I do wonder what that means for us exactly. I had somebody say to me, "Sometimes it feels as though, if I've experienced something, until I've shared it with somebody, it hasn't really happened." Well, I don't think that's something that Ray and Jon and Karen were forced to deal with. There was the sense of right here, right now.
Jill: And what it means for a sense of self. If you're locating that externally in reactions to what you're sharing, I don't know.
Slouka: It's striking. Some part of you feels that it hasn't happened until you've shared it with 300 of your best friends. That's what I mean. Even crimes are being shared — by the people committing the crime. They feel a need to share. That is so interesting and so messed up at the same time.
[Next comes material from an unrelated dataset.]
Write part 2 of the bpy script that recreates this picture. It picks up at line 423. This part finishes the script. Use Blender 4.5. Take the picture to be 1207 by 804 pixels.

What about the glory of just being in that one moment? When my kids are sitting on the bank of that reservoir with a transistor in the grass and they're still wet, and the water's the exact temperature of the air, it's perfection. There's no one else to know about it. No one else ever will. That moment will come, it'll go, and that's that. That's okay. I think that's very beautiful.
You and I could talk about this a long time. I think there are changes afoot that are much bigger than we've begun to reckon with. They're going to have a psychological effect that we haven't even begun to reckon. For better and for worse, maybe. My honest opinion is probably for the worst. Who knows? Maybe I'll be pleasantly surprised.
Jill: In a Q&A with Colum McCann that I read, you suggested that maybe you're not done with this story. Is that still how you're feeling?
Slouka: Oh, very much so. I really have searched my soul on this because I'm so suspicious of things like that. Sometimes it's a novelist's easy out to say, Ooh! I'm in that vein. I'll just stay there for a while.
But Jon is very compelling to me. I'm in the sequel now. He's 58 years old. He's married to a woman named Alice. They've spent most of their lives in a place called Porterville, California, which I know well, though there's no reason anyone else should know it. It's a hole in the San Joaquin Valley. For various reasons, they have to move to a place called Winslow, which I also know well, in Arizona. He's 58 and he's pulling certain things together. Life has done what life does.
The thing that I find so interesting about it is that he's the same man but not, because he's 58. When you think back on when you were 16, when you're 55 like I am, it's like, Yeah, I'm the same guy, but I ain't, and yet I am. The voice is fascinating to me because I have to, in a way, distress it like a piece of furniture. He's lived; he's not a kid anymore. But at the same time, there has to be that recognizable quality; this has to be Jon Mosher. That's kind of cool.
I'm enjoying it more than I should. I'm very suspicious. It's like, Why does this feel so good? But, yes, it hasn't gone away. I don't think it will. It's moving.
I spoke with Mark Slouka on July 1, 2013.